Он доедает и уходит за компьютер, сидеть в «Одноклассниках», там ведет группу «Наш дом город Грозный», собирает волонтеров на будущие субботники на кладбище. Интернет — только вечером, у него нет смартфона, пользуется обычной кнопочной трубкой. У детей, кстати, нет телефонов, им — 16 и 17 лет. Магомед идет курить во двор.
— Вы никогда не говорили мужу: «Какая общественная организация? Придумай, где зарабатывать деньги?» Понятно — есть дом, продукты в холодильнике, но разве не хочется большего? Тем более здесь, в Чечне, большой дом, хорошая машина — это важно, — сразу вываливаю все вопросы на Светлану-Марьям.
— Деньги — да, это такая тема, наша постоянная. У Сайпуддина была большая семья в детстве — он неизбалованный, — спокойно объясняет Светлана. — У меня не так: две дочери у родителей, любимые, нас баловали. Но что я сделаю? Значит, у нас такая жизнь.
В общественной работе Сайпуддина она не участвует. Большую часть времени проводит дома, ходит в гости только к родителям, подругами-чеченками не обзавелась: слишком мало общего. Хотя решения в доме и принимает муж, чувствуется, что Светлана может говорить обо всем.
Сайпуддин слышит ее рассказ, но не злится на жену, когда она жалуется, что почти не видит мужа.
— Вы немного жили в Уфе. Нравилось там? Почему не остались?
— Нравилось, — соглашается женщина. — Очень. Но мы все время возвращались в Грозный: тут жили наши родители. Мой отец заболел. Родителям Сайпуддина нужна была помощь.
Вокруг дивана бегают кошки — у Сайпуддина их 11, он приносит домой бездомных зверей, Светлана кормит, ухаживает.
— У меня радость такая — кошки и куры. Утром встаю — иду всех кормить. Потом уборка. Вечером — накрываю на стол… Мечта? Не знаю. Хочу, чтобы детям было хорошо…
Поздний вечер, Сайпуддин выходит проводить нас к калитке.
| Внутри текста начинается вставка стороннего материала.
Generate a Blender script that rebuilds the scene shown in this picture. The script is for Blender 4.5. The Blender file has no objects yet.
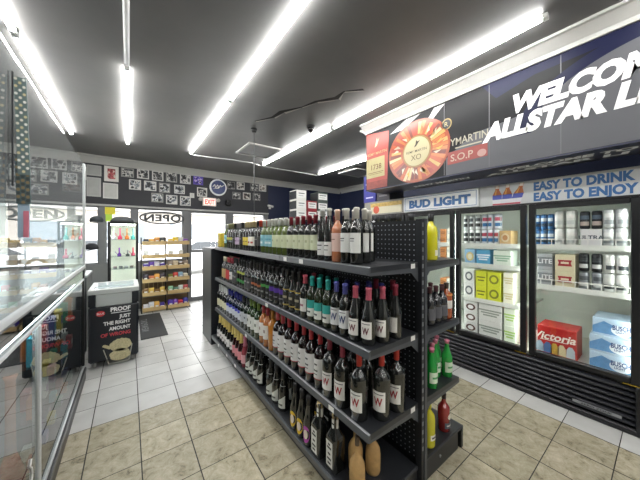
import bpy, math, random
from mathutils import Vector, Matrix
random.seed(7)
S = bpy.context.scene
COL = S.collection
PI = math.pi
EYE = 1.55

# ------------------------------------------------------------------ colours and materials
def lin(h):
    h = h.lstrip('#')
    if len(h) == 3: h = ''.join(q + q for q in h)
    c = [int(h[i:i + 2], 16) / 255 for i in (0, 2, 4)]
    return tuple(x / 12.92 if x <= .04045 else ((x + .055) / 1.055) ** 2.4 for x in c) + (1,)

MATS = {}
def M(col, rough=.5, metal=0., spec=.5, emit=0., noise=0., nscale=20., bump=0., coat=0., trans=0.):
    key = (col, rough, metal, spec, emit, noise, nscale, bump, coat, trans)
    if key in MATS: return MATS[key]
    m = bpy.data.materials.new('paint_' + col.strip('#')); m.use_nodes = True
    nt = m.node_tree; b = nt.nodes['Principled BSDF']
    c = lin(col)
    b.inputs['Base Color'].default_value = c
    b.inputs['Roughness'].default_value = rough
    b.inputs['Metallic'].default_value = metal
    b.inputs['Specular IOR Level'].default_value = spec
    b.inputs['Coat Weight'].default_value = coat
    b.inputs['Transmission Weight'].default_value = trans
    if emit:
        b.inputs['Emission Color'].default_value = c
        b.inputs['Emission Strength'].default_value = emit
    if noise or bump:
        tc = nt.nodes.new('ShaderNodeTexCoord'); n = nt.nodes.new('ShaderNodeTexNoise')
        n.inputs['Scale'].default_value = nscale; n.inputs['Detail'].default_value = 4
        nt.links.new(tc.outputs['Object'], n.inputs['Vector'])
        if noise:
            mx = nt.nodes.new('ShaderNodeMix'); mx.data_type = 'RGBA'
            mx.inputs[6].default_value = tuple(x * (1 - noise) for x in c[:3]) + (1,)
            mx.inputs[7].default_value = tuple(min(1, x * (1 + noise)) for x in c[:3]) + (1,)
            nt.links.new(n.outputs['Fac'], mx.inputs[0]); nt.links.new(mx.outputs[2], b.inputs['Base Color'])
        if bump:
            bp = nt.nodes.new('ShaderNodeBump'); bp.inputs['Strength'].default_value = bump
            bp.inputs['Distance'].default_value = .01
            nt.links.new(n.outputs['Fac'], bp.inputs['Height']); nt.links.new(bp.outputs[0], b.inputs['Normal'])
    MATS[key] = m
    return m

def clear_glass(name, tint='#ffffff', ior=1.5, wave=0., haze=0.):
    m = bpy.data.materials.new(name); m.use_nodes = True
    nt = m.node_tree; nt.nodes.clear()
    o = nt.nodes.new('ShaderNodeOutputMaterial'); mx = nt.nodes.new('ShaderNodeMixShader')
    t = nt.nodes.new('ShaderNodeBsdfTransparent'); g = nt.nodes.new('ShaderNodeBsdfGlossy'); f = nt.nodes.new('ShaderNodeFresnel')
    t.inputs[0].default_value = lin(tint); g.inputs['Roughness'].default_value = .0
    f.inputs['IOR'].default_value = ior
    # both faces of the sheet together: 2R/(1+R), counted once, on the side the light enters
    ge = nt.nodes.new('ShaderNodeNewGeometry')
    def mt_(op, a, b):
        n_ = nt.nodes.new('ShaderNodeMath'); n_.operation = op
        for i_, q_ in enumerate((a, b)):
            if isinstance(q_, (int, float)): n_.inputs[i_].default_value = q_
            else: nt.links.new(q_, n_.inputs[i_])
        return n_.outputs[0]
    fac = mt_('DIVIDE', mt_('MULTIPLY', f.outputs[0], 2.), mt_('ADD', f.outputs[0], 1.))
    nt.links.new(mt_('MULTIPLY', fac, mt_('SUBTRACT', 1., ge.outputs['Backfacing'])), mx.inputs[0]); nt.links.new(t.outputs[0], mx.inputs[1]); nt.links.new(g.outputs[0], mx.inputs[2])
    nt.links.new(mx.outputs[0], o.inputs[0])
    if haze:
        df = nt.nodes.new('ShaderNodeBsdfDiffuse'); df.inputs[0].default_value = (.8, .82, .84, 1); m2 = nt.nodes.new('ShaderNodeMixShader'); m2.inputs[0].default_value = haze
        nt.links.new(mx.outputs[0], m2.inputs[1]); nt.links.new(df.outputs[0], m2.inputs[2]); nt.links.new(m2.outputs[0], o.inputs[0])
    if wave:
        tc = nt.nodes.new('ShaderNodeTexCoord'); n = nt.nodes.new('ShaderNodeTexNoise'); n.inputs['Scale'].default_value = 1.6
        bp = nt.nodes.new('ShaderNodeBump'); bp.inputs['Strength'].default_value = wave; bp.inputs['Distance'].default_value = .01
        nt.links.new(tc.outputs['Object'], n.inputs['Vector']); nt.links.new(n.outputs['Fac'], bp.inputs['Height'])
        nt.links.new(bp.outputs[0], g.inputs['Normal'])
    return m
GLASS = clear_glass('clear_glass')
PLEXI = clear_glass('acrylic_sheet', '#f2f6f6', 1.5, .12, .06)
CASEGLASS = clear_glass('case_glass', '#dfe6e6', 1.52)

BLACKMETAL = M('#222428', .38, .0, .5, noise=.25, nscale=6)
SHELFMETAL = M('#2b2d31', .36, .0, .5, noise=.2, nscale=5)
EDGEMETAL = M('#4b4e52', .33, .0, .5, noise=.15, nscale=8)
ALU = M('#c9cdd0', .3, .45, .5)
WHITE = M('#e9e9e6', .5)
BLACK = M('#0c0d0f', .4)

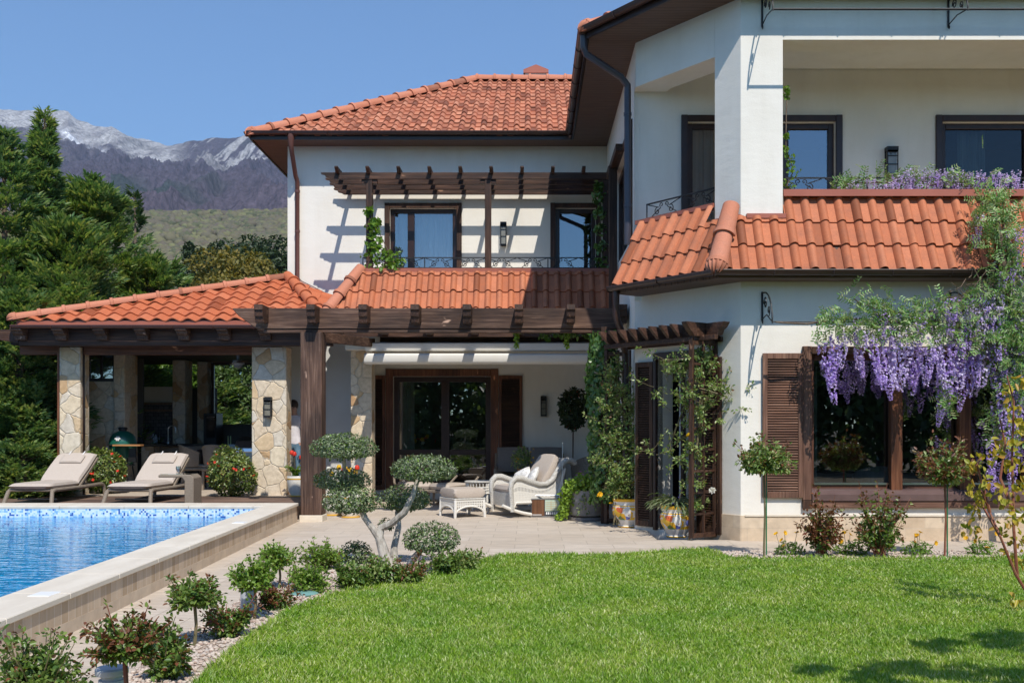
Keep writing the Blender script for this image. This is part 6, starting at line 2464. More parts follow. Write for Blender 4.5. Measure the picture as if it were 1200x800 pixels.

— То, что жена рассказывала — все так. И про деньги — знаю, мог бы и бизнесом заниматься, но я это делаю — в память об отце. Он сказал: «Это хорошее дело. Это важнее всего». Я не понимаю одного — как люди, пережившие столько в Грозном, могут не ценить малое — спокойную мирную жизнь. Хотят чего-то большего, какого-то богатства! И она, — показывает он на крыльцо, где жена гладит ласкового рыжего кота, — я знаю, все, о чем она думает. Тысячу раз говорили. Но как можно не ценить то, о чем мечтали в девяностых — простую жизнь без войны?